Le rire de Démocrite est tragique à sa manière: quoi de plus renversant que de concevoir un univers du hasard, fruit de tourbillons colossaux et imprévisibles, immaîtrisables, dont nos vaines passions sont de microscopiques duplications? Les larmes de Héraclite sont tragiques, c'est évident, chez un homme qui déplore à chaque sentence la démesure, l'ignorance, l'arrogance sans limites de la bêtise commune. Mais en un sens, et contre toute attente, c'est peut-être Démocrite qui est le plus tragique des deux : lui, l'homme des tourbillons, des vortex, des atomes et du vide n'a jamais vraiment rassemblé l'univers dans une vision d'unité harmonique comme le faisait Héraclite. Démocrite pense qu'on peut résoudre certains problèmes physiques par les sciences - ce qui lui valut une réputation contestable de déterministe - mais jamais il n'affirme nulle part l'intelligibilité du Tout ni la finalité unitive d'un Logos. Est-ce par hasard que Diogène Laërce classe Démocrite au nombre des sceptiques?

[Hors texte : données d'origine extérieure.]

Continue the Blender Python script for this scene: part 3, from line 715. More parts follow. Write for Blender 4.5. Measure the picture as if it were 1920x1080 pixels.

Il ya de quoi rire. Il ya de quoi pleurer. Et je ne vois pas en quoi cela aurait changé depuis nos grands initiateurs. La condition humaine est toujours la même, sanglante, gloutonnière, affreusement peureuse et tueuse par peur, et parfois sublime comme un arbre sous la neige. Rien n'y change rien. Le TgV nous propulse dans l'espace, mais ne guérit pas l'esprit.